For the Bras boys of Okemah, Okla., the journey west was a defining time - not just for their parents, but for their generation and generations to follow.
Jack Bras was 7 years old, and his younger twin brothers, Mack and Charles, were 3 when they piled into the 1933 Chevrolet and started their exodus. He remembers how Nov. 6 was election day, and both of his parents voted before leaving town. "They voted for Franklin D. Roosevelt for president," Jack Bras recalled. "He promised them a New Deal."
The trip along well-worn Route 66 took around six days, he recalled, through Amarillo, Texas, and then Deming, N.M. After passing through Arizona, they made it to an agricultural inspection station on the California border at around midnight. Bright lights shining in the car awakened the boys.
As in "The Grapes of Wrath," where members of the Joad clan could only whisper, "It's California," upon reaching the Promised Land, members of the Bras family sighed in relief when they entered the Golden State.
'Hopeful and motivated'
"Everyone was hopeful and motivated," Jack Bras said. "My parents started working in the fields. When my dad's hands swelled terribly from picking cotton, he went into town and got a job as a carpenter."
Bras, the retired architect, said with a smile, "I'm known around Pleasanton as an Okie. To me that represents somebody who's got some spirit. Is a self-starter. You go through what we went through in the '30s, and you can get through anything."

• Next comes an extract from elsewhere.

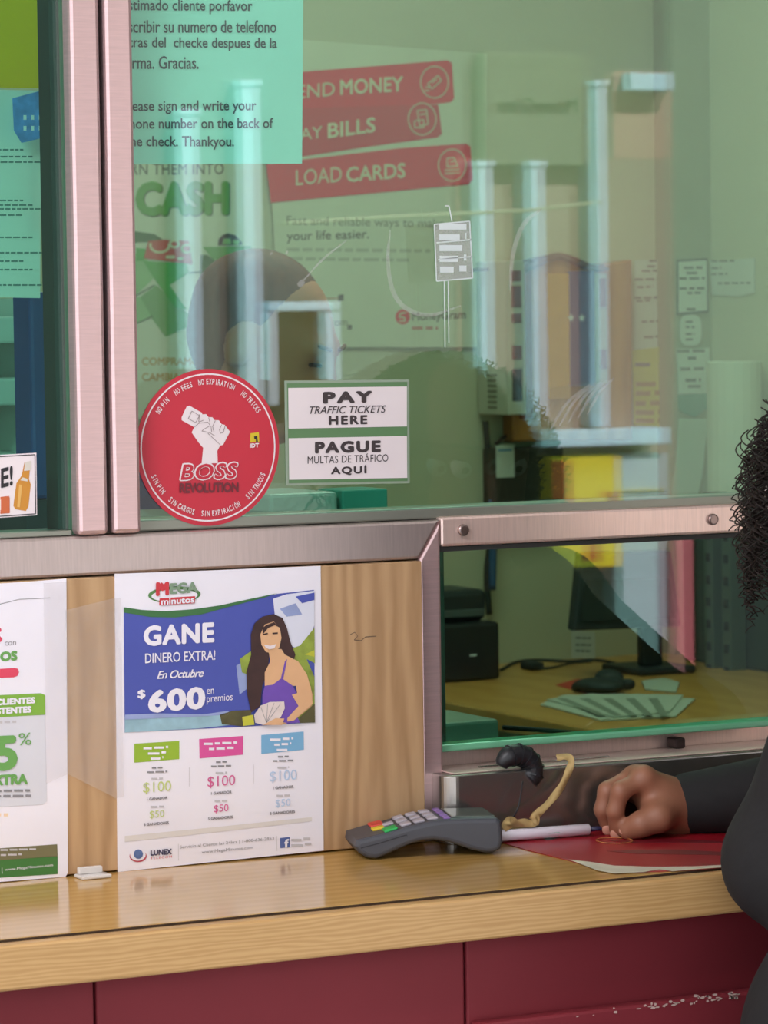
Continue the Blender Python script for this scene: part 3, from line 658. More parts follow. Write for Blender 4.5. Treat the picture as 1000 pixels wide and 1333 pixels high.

His brother, Charles Bras who lives in Southern California, grew tearful when talking about his family legacy. He still has his grandparents' wedding album and his great-grandfather's 1843 farming journal, two of the items packed into the trailer on that cool fall day in 1936.
"This story is about strength of character," Charles Bras said.
As he thought about the family's journey, the struggles of the Okies, the story of Steinbeck, he grew emotional. Finally, he said, "Here I am a man of 80 and you've got me crying. These were tough people who took it upon themselves to get what they needed. They stuck together as a family. They sacrificed. That's what made them great."